__What the task asks__: Find all lines in the records that include the word "this", and copy them out.

-- Material shown start --

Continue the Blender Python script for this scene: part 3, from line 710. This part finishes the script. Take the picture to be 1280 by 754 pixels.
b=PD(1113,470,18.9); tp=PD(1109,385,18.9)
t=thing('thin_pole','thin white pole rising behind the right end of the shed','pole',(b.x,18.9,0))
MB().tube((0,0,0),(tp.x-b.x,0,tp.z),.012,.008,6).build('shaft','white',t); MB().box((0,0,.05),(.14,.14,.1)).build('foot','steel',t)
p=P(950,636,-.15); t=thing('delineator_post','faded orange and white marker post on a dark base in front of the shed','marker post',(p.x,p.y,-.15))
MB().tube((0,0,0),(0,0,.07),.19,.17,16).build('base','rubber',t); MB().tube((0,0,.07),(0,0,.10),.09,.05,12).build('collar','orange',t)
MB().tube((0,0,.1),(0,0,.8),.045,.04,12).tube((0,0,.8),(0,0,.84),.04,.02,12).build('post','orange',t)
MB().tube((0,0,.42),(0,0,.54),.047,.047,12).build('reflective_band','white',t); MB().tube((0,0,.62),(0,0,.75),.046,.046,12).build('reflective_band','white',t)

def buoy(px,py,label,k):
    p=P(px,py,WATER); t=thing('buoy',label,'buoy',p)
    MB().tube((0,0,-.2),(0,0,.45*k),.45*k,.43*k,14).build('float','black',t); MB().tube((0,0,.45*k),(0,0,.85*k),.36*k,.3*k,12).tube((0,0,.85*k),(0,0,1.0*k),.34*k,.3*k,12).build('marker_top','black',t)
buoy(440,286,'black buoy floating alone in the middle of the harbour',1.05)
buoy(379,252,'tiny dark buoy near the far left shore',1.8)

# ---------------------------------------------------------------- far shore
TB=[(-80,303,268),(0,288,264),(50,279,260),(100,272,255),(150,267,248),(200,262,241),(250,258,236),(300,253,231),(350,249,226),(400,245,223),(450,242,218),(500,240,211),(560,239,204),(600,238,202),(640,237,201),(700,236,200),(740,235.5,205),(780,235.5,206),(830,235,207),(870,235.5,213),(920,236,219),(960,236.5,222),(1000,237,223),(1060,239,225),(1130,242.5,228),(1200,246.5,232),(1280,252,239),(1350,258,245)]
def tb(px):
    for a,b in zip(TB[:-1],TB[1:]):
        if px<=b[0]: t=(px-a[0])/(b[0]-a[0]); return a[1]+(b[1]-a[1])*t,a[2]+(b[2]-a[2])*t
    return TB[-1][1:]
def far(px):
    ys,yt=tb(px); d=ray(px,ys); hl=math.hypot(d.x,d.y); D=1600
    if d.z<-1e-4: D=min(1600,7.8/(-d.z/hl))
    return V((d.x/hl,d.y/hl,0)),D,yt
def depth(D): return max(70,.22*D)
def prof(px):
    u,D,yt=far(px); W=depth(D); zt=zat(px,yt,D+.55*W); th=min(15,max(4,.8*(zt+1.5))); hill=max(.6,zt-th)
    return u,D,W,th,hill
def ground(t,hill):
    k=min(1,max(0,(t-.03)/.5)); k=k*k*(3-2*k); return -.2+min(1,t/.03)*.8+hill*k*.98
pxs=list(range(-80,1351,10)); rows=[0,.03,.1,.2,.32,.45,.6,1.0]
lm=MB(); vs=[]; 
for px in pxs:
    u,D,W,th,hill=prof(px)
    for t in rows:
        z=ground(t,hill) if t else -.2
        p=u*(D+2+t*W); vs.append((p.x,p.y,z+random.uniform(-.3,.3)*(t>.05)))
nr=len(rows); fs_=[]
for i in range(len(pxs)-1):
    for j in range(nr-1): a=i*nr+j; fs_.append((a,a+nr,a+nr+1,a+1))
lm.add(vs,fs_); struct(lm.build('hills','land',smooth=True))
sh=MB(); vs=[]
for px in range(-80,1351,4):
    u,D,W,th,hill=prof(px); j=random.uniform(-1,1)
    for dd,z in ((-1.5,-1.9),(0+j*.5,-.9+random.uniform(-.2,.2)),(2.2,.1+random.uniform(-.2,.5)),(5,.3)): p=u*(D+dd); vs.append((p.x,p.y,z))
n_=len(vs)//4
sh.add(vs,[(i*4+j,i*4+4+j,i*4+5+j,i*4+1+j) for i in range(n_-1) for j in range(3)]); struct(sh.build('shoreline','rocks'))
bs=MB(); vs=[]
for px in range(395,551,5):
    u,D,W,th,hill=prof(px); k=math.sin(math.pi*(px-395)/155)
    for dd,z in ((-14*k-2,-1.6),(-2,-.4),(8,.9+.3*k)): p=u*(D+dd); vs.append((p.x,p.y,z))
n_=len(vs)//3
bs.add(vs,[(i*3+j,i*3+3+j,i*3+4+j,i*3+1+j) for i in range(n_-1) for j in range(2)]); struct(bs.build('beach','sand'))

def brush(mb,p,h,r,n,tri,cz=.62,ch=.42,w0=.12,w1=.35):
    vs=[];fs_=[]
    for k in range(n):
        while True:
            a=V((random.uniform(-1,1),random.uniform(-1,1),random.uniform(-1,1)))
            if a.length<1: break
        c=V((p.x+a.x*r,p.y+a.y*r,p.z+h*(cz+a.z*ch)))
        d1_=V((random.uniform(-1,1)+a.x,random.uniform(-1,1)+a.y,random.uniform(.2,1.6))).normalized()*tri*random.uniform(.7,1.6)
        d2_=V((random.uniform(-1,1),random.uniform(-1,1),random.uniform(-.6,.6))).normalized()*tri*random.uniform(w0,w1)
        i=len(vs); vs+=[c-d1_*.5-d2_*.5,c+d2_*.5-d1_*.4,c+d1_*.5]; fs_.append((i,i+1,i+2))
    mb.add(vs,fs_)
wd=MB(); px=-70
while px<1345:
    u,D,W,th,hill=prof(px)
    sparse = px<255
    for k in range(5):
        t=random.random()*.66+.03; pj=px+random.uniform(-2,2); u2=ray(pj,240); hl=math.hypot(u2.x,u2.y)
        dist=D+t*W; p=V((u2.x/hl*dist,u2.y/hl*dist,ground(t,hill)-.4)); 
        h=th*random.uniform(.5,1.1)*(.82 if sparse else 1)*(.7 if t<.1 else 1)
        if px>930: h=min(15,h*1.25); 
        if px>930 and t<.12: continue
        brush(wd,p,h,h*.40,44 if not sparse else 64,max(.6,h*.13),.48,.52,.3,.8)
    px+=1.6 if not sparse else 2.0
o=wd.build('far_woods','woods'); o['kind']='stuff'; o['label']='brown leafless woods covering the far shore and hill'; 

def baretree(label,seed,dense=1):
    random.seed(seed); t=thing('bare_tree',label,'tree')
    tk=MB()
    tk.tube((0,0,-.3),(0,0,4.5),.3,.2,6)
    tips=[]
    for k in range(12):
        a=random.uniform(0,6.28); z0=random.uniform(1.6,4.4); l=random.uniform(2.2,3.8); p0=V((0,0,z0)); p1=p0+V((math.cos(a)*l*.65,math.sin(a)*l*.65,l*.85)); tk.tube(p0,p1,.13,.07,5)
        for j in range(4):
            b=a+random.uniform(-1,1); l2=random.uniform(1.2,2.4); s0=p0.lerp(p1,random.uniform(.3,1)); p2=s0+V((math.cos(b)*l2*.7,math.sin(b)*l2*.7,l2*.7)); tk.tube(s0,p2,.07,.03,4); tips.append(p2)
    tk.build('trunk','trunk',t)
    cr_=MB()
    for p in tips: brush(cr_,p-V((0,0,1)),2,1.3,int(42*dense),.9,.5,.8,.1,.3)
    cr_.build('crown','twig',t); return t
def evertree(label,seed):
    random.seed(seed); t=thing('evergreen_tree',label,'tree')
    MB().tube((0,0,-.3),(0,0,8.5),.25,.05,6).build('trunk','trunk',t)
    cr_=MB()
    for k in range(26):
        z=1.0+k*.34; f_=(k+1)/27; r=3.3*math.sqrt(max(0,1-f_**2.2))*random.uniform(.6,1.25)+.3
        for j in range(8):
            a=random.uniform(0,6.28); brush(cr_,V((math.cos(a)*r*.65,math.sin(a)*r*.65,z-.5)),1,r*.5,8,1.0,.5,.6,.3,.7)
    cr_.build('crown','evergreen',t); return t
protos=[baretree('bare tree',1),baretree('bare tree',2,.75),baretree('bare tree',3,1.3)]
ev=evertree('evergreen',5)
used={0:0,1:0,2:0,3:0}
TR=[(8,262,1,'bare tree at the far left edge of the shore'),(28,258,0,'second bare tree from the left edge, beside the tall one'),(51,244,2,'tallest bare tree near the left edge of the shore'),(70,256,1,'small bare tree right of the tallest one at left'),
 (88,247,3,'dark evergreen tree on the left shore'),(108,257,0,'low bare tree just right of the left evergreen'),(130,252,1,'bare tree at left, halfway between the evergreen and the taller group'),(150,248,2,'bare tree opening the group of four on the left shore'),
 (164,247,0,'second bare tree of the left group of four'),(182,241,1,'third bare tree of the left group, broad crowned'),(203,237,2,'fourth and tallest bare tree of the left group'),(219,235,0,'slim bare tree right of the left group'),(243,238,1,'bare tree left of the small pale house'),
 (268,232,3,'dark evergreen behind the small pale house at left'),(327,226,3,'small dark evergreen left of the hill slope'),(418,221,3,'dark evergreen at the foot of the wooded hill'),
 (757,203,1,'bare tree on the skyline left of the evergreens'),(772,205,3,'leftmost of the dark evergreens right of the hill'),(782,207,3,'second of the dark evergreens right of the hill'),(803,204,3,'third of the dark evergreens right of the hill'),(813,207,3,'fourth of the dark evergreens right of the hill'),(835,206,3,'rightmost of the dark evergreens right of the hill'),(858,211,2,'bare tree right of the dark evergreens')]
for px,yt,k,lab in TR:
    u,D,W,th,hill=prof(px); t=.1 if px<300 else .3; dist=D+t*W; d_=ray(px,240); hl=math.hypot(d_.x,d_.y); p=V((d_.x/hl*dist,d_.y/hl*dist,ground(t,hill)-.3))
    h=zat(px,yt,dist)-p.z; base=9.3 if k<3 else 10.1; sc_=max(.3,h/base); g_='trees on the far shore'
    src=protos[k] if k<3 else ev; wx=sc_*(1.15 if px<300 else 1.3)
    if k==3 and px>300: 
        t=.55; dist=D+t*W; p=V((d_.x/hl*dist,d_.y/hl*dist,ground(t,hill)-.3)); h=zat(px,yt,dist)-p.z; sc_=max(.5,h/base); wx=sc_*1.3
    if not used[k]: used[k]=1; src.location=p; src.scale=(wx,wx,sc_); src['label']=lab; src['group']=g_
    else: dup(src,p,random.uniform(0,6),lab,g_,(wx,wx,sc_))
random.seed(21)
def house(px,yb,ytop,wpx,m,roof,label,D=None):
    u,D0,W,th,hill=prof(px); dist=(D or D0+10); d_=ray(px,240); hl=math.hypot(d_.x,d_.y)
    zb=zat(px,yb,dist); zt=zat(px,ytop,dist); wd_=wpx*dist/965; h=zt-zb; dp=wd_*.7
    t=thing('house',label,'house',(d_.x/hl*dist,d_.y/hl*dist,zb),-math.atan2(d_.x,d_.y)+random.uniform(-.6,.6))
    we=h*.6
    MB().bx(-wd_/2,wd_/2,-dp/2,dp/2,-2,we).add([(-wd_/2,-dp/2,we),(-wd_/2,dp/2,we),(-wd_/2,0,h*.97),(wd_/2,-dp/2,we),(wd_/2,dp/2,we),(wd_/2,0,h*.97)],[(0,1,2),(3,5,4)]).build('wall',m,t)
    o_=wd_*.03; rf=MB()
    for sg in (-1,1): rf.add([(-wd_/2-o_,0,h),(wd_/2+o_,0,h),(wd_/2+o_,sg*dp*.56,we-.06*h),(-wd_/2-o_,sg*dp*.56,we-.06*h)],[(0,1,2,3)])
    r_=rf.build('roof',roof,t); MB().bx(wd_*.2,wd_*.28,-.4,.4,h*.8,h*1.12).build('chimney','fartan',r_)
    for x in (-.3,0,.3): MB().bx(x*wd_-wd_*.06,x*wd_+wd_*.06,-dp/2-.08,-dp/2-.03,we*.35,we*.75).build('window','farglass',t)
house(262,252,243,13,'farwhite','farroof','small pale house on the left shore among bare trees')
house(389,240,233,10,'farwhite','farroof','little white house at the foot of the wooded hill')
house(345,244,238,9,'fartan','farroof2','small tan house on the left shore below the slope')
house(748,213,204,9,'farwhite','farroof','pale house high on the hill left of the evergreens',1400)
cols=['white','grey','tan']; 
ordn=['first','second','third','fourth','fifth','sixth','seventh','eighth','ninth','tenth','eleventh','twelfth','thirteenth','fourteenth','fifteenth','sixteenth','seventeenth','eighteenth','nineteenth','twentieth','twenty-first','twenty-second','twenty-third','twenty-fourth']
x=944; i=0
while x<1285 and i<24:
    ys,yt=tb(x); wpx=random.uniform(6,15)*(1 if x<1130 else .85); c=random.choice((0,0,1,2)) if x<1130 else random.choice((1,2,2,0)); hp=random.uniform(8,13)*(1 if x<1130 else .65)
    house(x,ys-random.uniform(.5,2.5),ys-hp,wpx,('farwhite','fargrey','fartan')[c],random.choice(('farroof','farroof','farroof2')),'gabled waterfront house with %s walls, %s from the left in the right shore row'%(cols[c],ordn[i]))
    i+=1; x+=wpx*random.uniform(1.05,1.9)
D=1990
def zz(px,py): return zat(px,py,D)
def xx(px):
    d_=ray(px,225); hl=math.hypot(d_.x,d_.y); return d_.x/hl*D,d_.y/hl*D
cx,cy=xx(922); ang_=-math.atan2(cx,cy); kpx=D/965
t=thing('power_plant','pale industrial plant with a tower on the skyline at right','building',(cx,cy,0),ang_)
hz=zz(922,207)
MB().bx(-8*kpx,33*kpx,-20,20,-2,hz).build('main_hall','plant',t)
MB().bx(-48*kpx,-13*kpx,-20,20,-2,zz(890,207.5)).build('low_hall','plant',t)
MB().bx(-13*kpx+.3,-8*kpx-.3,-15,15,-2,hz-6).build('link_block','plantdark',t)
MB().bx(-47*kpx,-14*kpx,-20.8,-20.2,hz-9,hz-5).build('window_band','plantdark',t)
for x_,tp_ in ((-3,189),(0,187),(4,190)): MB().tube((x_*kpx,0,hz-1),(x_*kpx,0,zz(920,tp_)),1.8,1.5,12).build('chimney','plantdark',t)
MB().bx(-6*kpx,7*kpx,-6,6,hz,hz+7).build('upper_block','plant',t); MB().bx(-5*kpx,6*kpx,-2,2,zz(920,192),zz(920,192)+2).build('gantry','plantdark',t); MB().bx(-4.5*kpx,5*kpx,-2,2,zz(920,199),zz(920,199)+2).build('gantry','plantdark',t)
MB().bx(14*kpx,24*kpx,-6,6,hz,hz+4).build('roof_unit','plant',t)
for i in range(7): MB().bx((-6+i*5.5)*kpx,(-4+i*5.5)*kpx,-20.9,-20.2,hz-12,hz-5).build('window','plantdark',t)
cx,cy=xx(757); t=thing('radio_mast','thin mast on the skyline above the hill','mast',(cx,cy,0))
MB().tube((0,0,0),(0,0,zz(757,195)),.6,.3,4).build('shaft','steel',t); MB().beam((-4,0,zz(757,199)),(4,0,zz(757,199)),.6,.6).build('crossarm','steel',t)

-- Material shown end --
-- Material shown start --

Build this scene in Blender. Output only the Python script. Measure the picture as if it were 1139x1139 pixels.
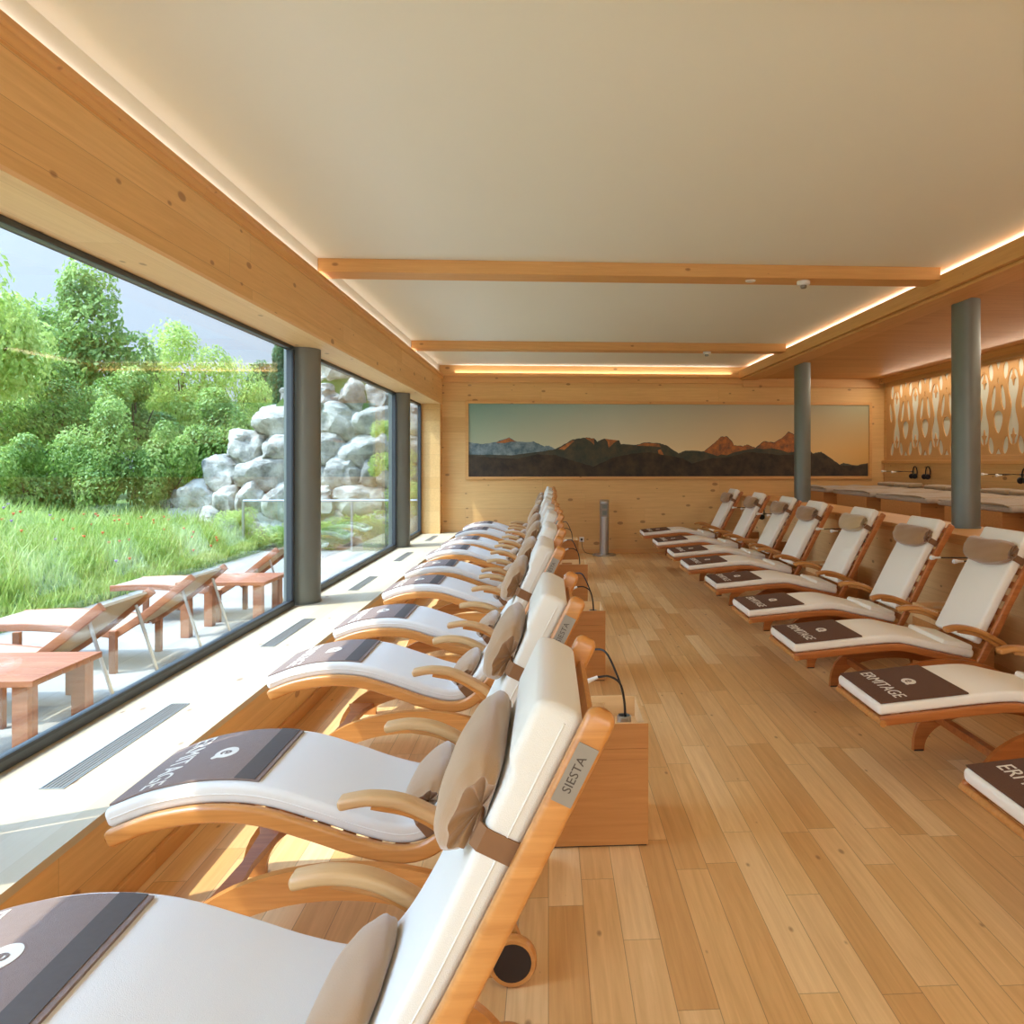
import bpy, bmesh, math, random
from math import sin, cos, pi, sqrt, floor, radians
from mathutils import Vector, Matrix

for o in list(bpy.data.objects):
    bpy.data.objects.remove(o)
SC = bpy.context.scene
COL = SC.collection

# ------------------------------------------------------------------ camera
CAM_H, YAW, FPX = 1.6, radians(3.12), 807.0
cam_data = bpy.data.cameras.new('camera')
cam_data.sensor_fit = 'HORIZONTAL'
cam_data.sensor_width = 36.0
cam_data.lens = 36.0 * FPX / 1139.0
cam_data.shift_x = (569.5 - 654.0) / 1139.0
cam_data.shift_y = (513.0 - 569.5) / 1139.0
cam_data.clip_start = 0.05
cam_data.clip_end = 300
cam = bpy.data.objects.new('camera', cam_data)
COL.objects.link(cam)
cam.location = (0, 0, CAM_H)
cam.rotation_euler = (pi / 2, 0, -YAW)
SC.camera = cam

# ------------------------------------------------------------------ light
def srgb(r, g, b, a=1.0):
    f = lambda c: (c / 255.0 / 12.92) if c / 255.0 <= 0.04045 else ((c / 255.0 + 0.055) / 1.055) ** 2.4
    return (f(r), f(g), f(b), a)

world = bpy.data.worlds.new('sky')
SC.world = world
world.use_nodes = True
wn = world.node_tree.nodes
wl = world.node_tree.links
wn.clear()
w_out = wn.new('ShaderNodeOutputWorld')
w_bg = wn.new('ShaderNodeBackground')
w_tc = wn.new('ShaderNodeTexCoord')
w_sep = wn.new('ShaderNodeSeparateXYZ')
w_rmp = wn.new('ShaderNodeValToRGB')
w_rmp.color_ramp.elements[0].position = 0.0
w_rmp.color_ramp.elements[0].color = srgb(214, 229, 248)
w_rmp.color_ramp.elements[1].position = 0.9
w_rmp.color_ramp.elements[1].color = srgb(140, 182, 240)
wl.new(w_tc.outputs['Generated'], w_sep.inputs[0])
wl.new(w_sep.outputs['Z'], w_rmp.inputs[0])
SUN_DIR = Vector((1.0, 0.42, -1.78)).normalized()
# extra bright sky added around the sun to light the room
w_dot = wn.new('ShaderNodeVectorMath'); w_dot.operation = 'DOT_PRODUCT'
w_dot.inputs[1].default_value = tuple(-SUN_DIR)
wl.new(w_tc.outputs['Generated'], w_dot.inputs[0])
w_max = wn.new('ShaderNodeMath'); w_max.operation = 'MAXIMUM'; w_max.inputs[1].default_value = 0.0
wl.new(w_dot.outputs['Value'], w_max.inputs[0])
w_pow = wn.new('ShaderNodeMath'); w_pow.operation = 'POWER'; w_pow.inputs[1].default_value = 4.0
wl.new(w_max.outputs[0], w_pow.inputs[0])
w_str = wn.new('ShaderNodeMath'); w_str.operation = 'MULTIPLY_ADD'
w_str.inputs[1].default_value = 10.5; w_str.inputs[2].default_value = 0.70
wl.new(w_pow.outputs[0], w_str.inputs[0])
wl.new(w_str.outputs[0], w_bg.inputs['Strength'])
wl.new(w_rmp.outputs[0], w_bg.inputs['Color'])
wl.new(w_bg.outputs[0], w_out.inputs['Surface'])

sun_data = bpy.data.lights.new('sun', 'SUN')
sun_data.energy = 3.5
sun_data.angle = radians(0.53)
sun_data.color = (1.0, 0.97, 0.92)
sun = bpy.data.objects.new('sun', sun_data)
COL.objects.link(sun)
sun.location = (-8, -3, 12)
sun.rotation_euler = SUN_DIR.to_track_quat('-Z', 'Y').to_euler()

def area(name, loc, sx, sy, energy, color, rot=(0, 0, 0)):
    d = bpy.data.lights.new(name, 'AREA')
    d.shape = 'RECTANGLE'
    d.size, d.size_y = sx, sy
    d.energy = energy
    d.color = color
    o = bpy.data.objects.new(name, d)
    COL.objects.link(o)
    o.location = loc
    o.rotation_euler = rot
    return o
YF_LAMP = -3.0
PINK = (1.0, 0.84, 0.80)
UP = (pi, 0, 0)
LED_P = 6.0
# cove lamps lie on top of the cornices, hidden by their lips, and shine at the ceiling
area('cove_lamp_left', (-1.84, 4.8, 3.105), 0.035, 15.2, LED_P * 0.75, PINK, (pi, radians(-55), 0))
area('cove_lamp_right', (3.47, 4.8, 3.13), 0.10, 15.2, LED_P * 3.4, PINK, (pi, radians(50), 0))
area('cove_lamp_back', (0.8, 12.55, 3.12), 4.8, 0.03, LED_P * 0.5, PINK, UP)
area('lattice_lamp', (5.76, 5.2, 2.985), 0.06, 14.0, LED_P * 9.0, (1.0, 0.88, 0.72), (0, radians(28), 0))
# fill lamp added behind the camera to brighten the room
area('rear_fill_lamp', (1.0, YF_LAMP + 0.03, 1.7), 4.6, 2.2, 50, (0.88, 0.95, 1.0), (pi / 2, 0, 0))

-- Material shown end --

__Response below__:
Continue the Blender Python script for this scene: part 3, from line 710. This part finishes the script. Take the picture to be 1280 by 754 pixels.
Build this scene in Blender. Output only the Python script. Measure the picture as if it were 1139x1139 pixels.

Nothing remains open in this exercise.